Motivation

When reading from many possibly large files in a fashion similar to random access, it is usually the fastest and most efficient to use memory maps.

Although memory maps have many advantages, they represent a very limited system resource as every map uses one file descriptor, whose amount is limited per process. On 32 bit systems, the amount of memory you can have mapped at a time is naturally limited to theoretical 4GB of memory, which may not be enough for some applications.

Overview

Smmap wraps an interface around mmap and tracks the mapped files as well as the amount of clients who use it. If the system runs out of resources, or if a memory limit is reached, it will automatically unload unused maps to allow continued operation.

To allow processing large files even on 32 bit systems, it allows only portions of the file to be mapped.

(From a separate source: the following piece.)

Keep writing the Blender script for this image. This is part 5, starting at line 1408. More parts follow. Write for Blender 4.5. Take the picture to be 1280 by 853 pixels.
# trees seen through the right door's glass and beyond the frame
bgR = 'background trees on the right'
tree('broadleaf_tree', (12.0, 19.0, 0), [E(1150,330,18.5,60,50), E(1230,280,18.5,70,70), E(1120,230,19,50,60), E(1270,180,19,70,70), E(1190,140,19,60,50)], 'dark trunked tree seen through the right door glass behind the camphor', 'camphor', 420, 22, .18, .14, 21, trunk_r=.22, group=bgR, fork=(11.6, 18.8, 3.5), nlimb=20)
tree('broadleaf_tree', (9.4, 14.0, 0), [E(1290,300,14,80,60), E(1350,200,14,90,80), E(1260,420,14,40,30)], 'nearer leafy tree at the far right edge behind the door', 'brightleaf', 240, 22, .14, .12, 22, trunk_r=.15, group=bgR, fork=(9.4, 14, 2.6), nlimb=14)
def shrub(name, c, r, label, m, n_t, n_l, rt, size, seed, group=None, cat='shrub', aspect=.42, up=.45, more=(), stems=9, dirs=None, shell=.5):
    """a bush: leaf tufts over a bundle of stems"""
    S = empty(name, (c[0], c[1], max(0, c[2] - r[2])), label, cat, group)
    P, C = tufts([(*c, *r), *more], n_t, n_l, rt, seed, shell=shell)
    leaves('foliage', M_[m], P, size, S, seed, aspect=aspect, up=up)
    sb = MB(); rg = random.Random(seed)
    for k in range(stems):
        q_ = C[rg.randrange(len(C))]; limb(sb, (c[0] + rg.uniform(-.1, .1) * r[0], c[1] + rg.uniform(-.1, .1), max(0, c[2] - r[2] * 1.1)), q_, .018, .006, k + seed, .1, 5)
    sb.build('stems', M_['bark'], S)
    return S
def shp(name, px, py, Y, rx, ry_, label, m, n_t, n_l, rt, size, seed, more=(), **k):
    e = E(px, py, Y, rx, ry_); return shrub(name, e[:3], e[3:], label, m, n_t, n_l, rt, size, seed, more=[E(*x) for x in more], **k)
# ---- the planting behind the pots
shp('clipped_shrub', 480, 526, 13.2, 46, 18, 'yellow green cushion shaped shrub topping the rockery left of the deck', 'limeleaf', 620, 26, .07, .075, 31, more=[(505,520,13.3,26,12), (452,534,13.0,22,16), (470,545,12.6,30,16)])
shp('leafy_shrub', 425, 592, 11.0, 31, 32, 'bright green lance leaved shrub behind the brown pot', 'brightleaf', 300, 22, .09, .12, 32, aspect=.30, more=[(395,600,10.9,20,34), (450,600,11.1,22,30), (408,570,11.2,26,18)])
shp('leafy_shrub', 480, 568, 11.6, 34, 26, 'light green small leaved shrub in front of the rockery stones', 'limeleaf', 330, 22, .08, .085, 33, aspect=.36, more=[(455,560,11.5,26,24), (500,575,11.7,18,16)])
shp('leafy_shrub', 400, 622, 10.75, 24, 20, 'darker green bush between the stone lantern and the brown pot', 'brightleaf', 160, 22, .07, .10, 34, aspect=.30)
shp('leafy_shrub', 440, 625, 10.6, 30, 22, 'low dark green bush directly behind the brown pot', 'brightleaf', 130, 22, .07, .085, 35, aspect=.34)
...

Once the user reads beyond the mapped region, smmap will automatically map the next required region, unloading unused regions using a LRU algorithm.

The interface also works around the missing offset parameter in python implementations up to python 2.5.

Although the library can be used most efficiently with its native interface, a Buffer implementation is provided to hide these details behind a simple string-like interface.

For performance critical 64 bit applications, a simplified version of memory mapping is provided which always maps the whole file, but still provides the benefit of unloading unused mappings on demand.

Prerequisites

  • Python 2.4, 2.5 or 2.6
  • OSX, Windows or Linux

The package was tested on all of the previously mentioned configurations.

Limitations

  • The memory access is read-only by design.
  • In python below 2.6, memory maps will be created in compatibility mode which works, but creates inefficient memory mappings as they always start at offset 0.
  • It wasn’t tested on python 2.7 and 3.x.

Installing smmap

Its easiest to install smmap using the easy_install or pip program, which is part of the setuptools or pip respectively:

$ easy_install smmap
# or
$ pip install smmap

As the command will install smmap in your respective python distribution, you will most likely need root permissions to authorize the required changes.

If you have downloaded the source archive, the package can be installed by running the setup.py script:

$ python setup.py install

It is advised to have a look at the Usage Guide for a brief introduction on the different database implementations.

License Information

smmap is licensed under the New BSD License.